PARIS(IPS) — The Oscar-winning film 12 Years a Slave opened many people’s eyes to the barbarity of slavery and fuelled some discussion about that period in world history. But the film is just one of the many initiatives to “break the silence” around the 400 years of the transatlantic slave trade and to “shed light” on its lasting historical consequences.
One of these – the Slave Route Project – which observed its 20th anniversary this month in Paris is pushing for greater education about slavery and the slave trade in schools around the world.
“People of all kinds suffered from slavery and people of all kinds profited from slavery just like so many people are now profiting from modern-day slavery. Racism is a direct result of this monstrous heritage and we need to increase the dialogue about this” – Ali Moussa Iye, head of UNESCO’s Slave Route Project
According to Ali Moussa Iye, chief of the History and Memory for Dialogue Section of UNESCO, the United Nations cultural agency, who directs the organization’s Slave Route Project, “the least the international community can do is to put this history into the textbooks. You can’t deny this history to those who suffered and continue to experience the consequences of slavery.”
The Project is one of the forces behind a permanent memorial to slavery that is being constructed at UN headquarters in New York, scheduled to be completed in March 2015 and meant to honor the millions of victims of the traffic in humans.
UNESCO is also involved in the UN’s International Decade for People of African Descent (2015-2024), which is aimed at recognizing people of African descent as a distinct group and at “addressing the historical and continuing violations of their rights”. The Decade will officially be launched in January next year.
“The approach is not to build guilt but to achieve reconciliation,” Moussa Iye said in an interview. “We need to know history in a different, more pluralistic way so that we can draw lessons and better understand our societies.”
He is aware that some people will question the point of the various initiatives, preferring to believe that slavery’s legacy has ended, but he said that international organizations can take the lead in urging countries to examine their past acts and the results.
“People of all kinds suffered from slavery and people of all kinds profited from slavery just like so many people are now profiting from modern-day slavery,” he said. “Racism is a direct result of this monstrous heritage and we need to increase the dialogue about this.”
According to UNESCO, the Slave Route Project has put these issues on the international agenda by contributing to the recognition of slavery and the slave trade as crimes against humanity, a declaration made at the World Conference Against Racism held in Durban, South Africa, in 2001.
It has also been collecting and preserving archives and oral traditions, supporting the publication of books, and identifying “places of remembrances so that itineraries for memory” can be developed.
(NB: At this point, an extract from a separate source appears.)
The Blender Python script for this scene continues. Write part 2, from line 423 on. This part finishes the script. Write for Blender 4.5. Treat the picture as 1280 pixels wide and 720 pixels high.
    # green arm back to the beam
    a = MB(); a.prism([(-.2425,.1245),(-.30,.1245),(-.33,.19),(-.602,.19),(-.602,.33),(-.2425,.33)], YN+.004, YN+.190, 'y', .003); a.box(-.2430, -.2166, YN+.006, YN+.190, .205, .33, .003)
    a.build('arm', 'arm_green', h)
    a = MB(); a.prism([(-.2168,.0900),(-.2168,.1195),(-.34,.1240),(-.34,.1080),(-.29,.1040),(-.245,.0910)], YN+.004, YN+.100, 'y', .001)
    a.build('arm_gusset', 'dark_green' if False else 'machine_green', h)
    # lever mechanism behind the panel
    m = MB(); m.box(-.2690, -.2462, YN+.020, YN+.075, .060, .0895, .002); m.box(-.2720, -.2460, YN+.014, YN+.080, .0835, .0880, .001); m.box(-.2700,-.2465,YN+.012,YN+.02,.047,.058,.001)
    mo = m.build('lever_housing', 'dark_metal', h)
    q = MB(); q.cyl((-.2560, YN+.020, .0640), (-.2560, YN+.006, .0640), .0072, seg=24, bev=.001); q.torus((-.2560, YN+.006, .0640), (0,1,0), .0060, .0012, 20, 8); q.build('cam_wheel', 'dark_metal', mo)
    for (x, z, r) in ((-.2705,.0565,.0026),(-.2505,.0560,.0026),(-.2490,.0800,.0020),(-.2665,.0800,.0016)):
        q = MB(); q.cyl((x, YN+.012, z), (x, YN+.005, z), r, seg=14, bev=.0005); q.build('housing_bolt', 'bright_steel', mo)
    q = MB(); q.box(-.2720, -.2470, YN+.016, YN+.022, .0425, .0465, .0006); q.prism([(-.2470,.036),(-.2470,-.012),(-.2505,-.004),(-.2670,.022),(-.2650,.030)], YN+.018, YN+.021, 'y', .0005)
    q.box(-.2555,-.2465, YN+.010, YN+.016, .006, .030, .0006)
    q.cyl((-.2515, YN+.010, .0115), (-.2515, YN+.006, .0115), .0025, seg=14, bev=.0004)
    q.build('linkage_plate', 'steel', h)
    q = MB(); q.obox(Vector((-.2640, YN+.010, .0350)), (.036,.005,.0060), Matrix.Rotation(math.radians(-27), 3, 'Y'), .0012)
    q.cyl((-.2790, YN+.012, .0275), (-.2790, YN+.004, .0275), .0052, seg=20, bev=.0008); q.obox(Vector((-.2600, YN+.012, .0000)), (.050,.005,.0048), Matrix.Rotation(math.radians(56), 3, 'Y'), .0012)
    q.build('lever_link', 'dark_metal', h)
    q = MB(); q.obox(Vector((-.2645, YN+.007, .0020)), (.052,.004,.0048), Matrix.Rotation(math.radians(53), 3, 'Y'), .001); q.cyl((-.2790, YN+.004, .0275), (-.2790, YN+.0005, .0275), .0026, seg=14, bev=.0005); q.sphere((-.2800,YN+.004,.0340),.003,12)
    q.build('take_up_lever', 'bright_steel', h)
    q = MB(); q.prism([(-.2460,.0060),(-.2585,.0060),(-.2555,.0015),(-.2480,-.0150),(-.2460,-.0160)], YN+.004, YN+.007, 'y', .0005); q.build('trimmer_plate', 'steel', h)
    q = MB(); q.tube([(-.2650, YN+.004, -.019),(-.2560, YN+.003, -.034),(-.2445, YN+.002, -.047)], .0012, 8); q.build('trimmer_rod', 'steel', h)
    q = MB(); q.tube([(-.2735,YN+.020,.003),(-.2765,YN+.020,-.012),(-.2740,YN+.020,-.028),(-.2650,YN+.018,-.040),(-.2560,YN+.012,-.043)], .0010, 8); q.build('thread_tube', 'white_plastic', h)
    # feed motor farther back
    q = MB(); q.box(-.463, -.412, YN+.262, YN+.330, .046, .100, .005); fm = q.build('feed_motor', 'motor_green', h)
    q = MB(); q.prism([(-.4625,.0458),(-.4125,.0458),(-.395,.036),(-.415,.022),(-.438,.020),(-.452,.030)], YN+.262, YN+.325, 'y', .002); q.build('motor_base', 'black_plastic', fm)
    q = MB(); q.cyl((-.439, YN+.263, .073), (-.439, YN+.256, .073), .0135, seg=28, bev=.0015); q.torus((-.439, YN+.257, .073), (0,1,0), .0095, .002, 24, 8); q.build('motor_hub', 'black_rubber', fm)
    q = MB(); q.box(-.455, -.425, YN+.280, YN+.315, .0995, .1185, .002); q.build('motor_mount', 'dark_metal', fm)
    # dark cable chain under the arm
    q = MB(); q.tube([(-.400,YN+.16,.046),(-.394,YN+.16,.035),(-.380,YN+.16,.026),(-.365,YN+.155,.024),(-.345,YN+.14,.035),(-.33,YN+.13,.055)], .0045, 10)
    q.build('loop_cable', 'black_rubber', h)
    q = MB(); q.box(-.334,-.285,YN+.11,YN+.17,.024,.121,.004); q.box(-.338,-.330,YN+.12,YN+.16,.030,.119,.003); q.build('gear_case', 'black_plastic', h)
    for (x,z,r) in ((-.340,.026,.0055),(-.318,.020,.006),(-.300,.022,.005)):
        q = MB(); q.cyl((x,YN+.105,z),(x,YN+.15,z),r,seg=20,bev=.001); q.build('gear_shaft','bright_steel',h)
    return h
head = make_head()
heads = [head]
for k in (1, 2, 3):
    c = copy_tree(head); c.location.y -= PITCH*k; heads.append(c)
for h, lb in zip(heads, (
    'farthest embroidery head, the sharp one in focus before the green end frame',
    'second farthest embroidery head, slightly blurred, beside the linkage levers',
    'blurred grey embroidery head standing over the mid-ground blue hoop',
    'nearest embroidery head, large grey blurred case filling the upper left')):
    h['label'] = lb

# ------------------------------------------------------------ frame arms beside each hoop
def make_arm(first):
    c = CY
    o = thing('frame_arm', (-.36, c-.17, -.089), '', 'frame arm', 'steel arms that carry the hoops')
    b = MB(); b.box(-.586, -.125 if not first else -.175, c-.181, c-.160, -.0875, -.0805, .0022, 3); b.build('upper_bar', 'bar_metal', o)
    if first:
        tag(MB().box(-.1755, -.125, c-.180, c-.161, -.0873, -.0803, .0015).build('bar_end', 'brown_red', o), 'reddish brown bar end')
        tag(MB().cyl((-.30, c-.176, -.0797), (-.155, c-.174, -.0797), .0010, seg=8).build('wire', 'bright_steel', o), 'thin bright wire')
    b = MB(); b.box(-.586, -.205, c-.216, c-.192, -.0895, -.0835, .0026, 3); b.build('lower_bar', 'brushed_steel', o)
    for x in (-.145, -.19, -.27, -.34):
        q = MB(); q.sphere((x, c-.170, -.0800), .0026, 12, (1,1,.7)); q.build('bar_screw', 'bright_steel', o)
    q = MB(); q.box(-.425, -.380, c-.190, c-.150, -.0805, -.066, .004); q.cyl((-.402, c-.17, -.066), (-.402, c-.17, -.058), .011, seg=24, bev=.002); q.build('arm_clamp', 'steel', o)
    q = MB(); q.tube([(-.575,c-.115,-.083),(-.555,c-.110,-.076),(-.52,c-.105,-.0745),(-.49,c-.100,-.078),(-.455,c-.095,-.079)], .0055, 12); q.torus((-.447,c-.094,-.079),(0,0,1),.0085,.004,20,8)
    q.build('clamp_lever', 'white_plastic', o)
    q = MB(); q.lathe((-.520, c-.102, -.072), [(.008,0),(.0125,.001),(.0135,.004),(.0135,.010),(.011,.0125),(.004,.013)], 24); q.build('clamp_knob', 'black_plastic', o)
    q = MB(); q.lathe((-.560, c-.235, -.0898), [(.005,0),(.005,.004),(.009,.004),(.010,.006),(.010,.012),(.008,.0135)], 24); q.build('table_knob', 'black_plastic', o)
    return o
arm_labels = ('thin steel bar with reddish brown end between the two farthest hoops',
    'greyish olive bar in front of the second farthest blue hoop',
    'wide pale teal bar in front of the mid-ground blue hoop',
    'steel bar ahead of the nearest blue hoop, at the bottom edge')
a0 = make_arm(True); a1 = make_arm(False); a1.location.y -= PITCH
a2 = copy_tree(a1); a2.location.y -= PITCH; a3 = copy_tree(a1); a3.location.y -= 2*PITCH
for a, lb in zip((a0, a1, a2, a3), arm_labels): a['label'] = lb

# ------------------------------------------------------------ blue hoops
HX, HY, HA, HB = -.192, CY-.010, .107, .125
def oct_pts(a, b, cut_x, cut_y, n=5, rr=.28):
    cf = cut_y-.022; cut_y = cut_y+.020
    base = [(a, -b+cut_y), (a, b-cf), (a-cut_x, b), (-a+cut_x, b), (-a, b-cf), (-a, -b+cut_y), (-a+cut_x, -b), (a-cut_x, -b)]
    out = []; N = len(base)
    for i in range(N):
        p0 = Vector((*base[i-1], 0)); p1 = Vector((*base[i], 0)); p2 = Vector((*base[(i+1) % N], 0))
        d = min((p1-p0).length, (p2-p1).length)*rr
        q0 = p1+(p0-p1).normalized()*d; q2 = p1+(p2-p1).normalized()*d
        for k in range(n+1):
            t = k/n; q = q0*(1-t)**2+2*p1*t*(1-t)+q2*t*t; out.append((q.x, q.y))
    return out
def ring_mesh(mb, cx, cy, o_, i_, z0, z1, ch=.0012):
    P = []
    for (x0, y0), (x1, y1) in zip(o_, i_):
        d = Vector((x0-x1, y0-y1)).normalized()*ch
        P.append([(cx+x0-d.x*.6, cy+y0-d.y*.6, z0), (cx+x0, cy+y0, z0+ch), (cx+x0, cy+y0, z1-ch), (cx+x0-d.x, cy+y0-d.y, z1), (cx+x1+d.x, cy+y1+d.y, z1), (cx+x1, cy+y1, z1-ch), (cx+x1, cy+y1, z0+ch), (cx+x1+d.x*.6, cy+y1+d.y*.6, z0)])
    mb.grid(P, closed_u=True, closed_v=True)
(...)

For many people of African descent, however, much more needs to be done to raise awareness. Ricki Stevenson, a Paris-based African-American businesswoman who heads a company called Black Paris Tours, focusing on the African Diaspora’s contributions in the French capital, told IPS that there ought to be “national and international conversation about the continued effects of enslavement.”
“We need to break the silence on how racism continues to hurt, not just Black people, but all people in any country that would kill, imprison, deny education and rights to individuals,” she said. “The United States, France, and all of Europe made unimaginable money from the cruel, inhumane kidnapping and enslavement of millions of Africans.
“These nations grew rich, built their cities and economies on the enslavement of Africans, on the forced labor of Black people who were stripped of every basic human right, treated less than animals,” she added. “Today we are learning that the wealth of Wall Street and so many major corporations, insurance companies, shipping companies, banks, private families, even churches, is still tied to slavery.”
Stevenson said she knows that some find it hard to comprehend the legacy of slavery. “I doubt if anyone who has never lived in the United States can understand the overwhelming challenge of ‘breathing while Black’,” she told IPS. “It is a horrible, daily fact of life every Black man, woman, child has faced or will face at some point in their lives.”
In France, meanwhile, the rise of nationalism is leading to a culture of exclusion as well as racism, according to political observers. Justice Minister Christiane Taubira, for example, author of a 2001 law bearing her name that also recognizes slavery as a crime against humanity, has been the target of racist depictions on social media and in certain publications.
Speaking at the 20th anniversary ceremony of the Slave Route Project, Taubira described her battle against “hatred” and said that the world’s challenge today is to understand the global forces that divide people for exploitation.